Daisy Hernandez |
I didn't mean to, honestly.
But the books kept piling in, and Daisy Hernandez's "A Cup of Water Under My Bed" (Beacon Press, $24.95), kept getting pushed -- no, not quite under my bed --but in the looming stack next to it.
This evening, tired from carpooling my middle-school granddaughter home after basketball practice, I tucked myself in said bed and began reading.
Oh, my! Such a treat.
Hernandez is the Kenan writer-in-residence at UNC-Chapel Hill, and she has quite a story to tell.
She was born into a Cuban-Colombian family with plenty of warnings from the women in her family about men who seduce with pastries and about expectations that she would thrive in a white world but remain loyal to her roots.
Not as easy as it sounds.
Hernandez, a bi-sexual, allows us into her life with the kind of bravery that's become essential for the best of memoirists.
One of my favorite sections is about her rather unhappy tenure at the New York Times, which probably mirrors any new reporter's or intern's experience at any newspaper, no matter the size.
The meetings take place in a conference room.
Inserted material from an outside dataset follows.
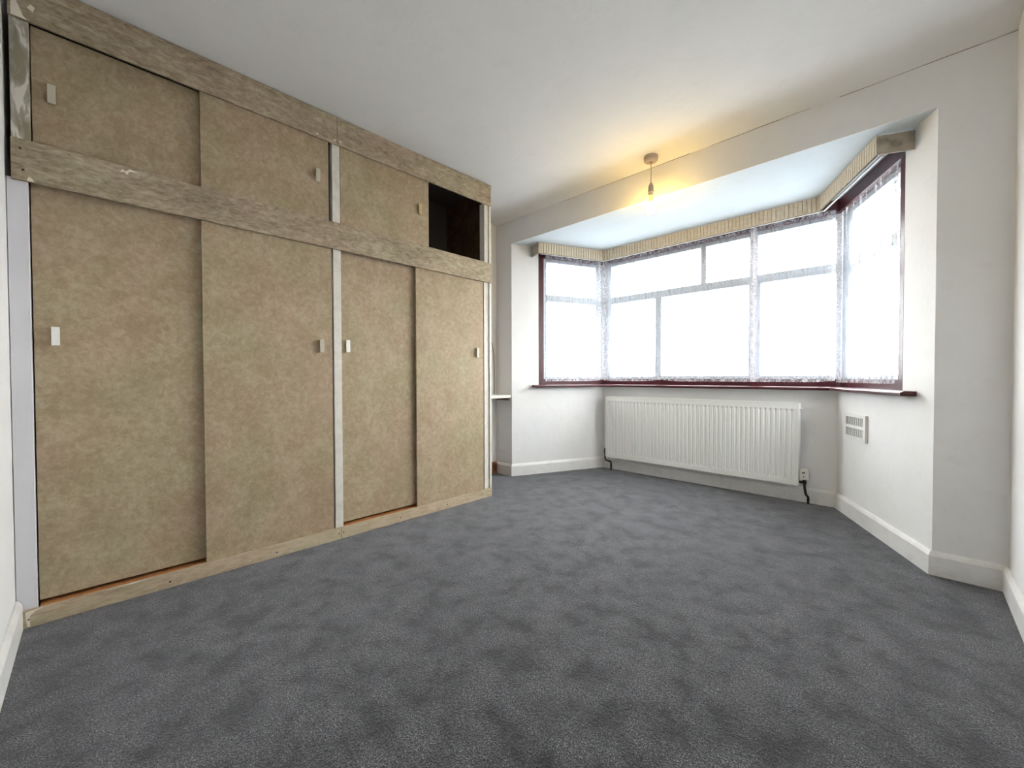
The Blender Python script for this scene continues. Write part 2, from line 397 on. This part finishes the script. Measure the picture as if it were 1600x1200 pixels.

Inside are a long wooden table, large heavy chairs, and a television in a cabinet. Men show up in stiff white shirts with cups of coffee in hand, notepads and pens, and the day's paper. The women show up in slacks and button-down shirts with notepads and pens and the paper. They file in one by one, welcome me, make jokes about this and that, and it begins to dawn on me that they are regular white people.
I'm not sure what I expected them to look like, but I figured that writing for the New York Times would turn a person into something close to God, or at least Oprah Winfrey. I expected that they would look different somehow, more beautiful, more pristine, that they wouldn't have to read the day's paper because they would have a secret telephone they could pick up and hear about what was happening in the world.